Easter is God’s Yes to the world — though a bright, exuberant Yes may be too grand an affirmation for a world as shrouded and ambiguous as ours. The Rev. Samuel Lloyd, the dean of the Washington Cathedral, writes of the great theologian Karl Barth who reminds us of another way. He says that the Good News of God in Christ has written on every page of our lives the word, “Nevertheless.” In a world of human freedom, terrible things can and do happen. But they are never the last word. There is always God’s “Nevertheless.”
The people of Israel were imprisoned as slaves in Egypt. Nevertheless, God led them to freedom in the Promised Land. A lame man had lain thirty years by the pool of Siloam. Nevertheless, Jesus healed him and gave him new life. Jesus came calling people to trust God and to forgive and love each other with an inclusive, all-embracing love. And he was executed for threatening the unjust systems of political and religious authorities. Nevertheless, God brought him back to life. Mary Magdalene, Peter, and all the other disciples were plunged into despair by their leaders’ death. Nevertheless, the Risen Christ appeared to them.
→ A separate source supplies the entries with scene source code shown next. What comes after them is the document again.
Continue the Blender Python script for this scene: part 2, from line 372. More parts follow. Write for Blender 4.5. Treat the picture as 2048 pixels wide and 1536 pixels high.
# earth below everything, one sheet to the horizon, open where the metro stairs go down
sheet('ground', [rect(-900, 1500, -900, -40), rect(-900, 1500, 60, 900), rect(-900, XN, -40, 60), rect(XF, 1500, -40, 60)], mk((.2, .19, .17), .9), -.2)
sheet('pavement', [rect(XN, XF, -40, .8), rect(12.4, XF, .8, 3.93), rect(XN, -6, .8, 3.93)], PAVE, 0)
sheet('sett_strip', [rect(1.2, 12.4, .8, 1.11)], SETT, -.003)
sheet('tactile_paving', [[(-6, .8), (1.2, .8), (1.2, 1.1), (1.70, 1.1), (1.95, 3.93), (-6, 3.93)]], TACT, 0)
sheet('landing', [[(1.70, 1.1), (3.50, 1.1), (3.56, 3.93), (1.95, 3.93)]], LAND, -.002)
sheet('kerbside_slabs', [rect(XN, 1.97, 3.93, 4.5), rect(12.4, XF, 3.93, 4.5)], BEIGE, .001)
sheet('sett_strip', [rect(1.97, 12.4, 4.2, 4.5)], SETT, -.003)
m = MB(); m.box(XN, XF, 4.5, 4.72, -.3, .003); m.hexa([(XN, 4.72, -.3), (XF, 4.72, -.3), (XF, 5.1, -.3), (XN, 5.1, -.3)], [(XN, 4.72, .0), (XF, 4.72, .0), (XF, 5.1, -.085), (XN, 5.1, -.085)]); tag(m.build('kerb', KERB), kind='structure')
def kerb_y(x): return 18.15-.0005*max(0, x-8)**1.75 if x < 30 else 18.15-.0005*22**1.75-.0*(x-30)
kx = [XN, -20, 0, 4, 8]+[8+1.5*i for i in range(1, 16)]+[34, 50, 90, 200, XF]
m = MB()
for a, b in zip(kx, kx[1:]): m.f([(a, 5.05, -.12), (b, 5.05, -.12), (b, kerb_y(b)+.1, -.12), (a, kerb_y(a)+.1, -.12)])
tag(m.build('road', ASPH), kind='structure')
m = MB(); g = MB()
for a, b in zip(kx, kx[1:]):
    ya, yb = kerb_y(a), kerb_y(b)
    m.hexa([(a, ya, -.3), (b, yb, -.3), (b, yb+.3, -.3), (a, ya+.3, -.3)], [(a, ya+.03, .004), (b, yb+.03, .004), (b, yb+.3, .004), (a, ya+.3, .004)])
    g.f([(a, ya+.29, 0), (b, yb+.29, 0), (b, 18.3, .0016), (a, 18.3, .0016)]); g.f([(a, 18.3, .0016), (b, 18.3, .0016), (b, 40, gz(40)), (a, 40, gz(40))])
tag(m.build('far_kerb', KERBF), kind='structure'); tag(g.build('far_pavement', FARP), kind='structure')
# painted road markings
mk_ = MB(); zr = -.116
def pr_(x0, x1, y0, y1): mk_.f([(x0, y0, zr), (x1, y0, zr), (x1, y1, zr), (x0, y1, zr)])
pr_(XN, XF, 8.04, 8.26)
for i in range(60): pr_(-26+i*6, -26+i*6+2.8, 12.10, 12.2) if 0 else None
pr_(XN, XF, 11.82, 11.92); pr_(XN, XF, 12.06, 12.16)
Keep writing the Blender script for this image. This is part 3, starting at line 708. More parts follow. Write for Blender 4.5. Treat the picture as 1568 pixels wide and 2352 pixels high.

And they were transformed from frightened, timid followers into bold faith-filled witnesses of Good news that spread to the ends of the earth.
Haven’t we too experienced something of God’s Nevertheless?
Our world is filled with dead-ends, sealed tombs, that have been miraculously broken open. Because Christ is raised from the dead, all bets are off. Easter declares that the God who created heaven and earth is capable of new creation, taking the broken pieces and closed tombs of our lives and world and making them somehow new.
This Easter morning says that Christ is among us. He’s here in the company surrounding you – in his body of the Church. He’s here feeding us with the bread and wine of his risen life. He will be in our homes this afternoon and our work tomorrow opening doors, inviting us to risk and to love.
Watch, my friends, for the stirrings of our Risen Lord Christ, here, and everywhere writing Nevertheless over every dead end in our lives and world. You see, he is not dead; he is risen. Alleluia!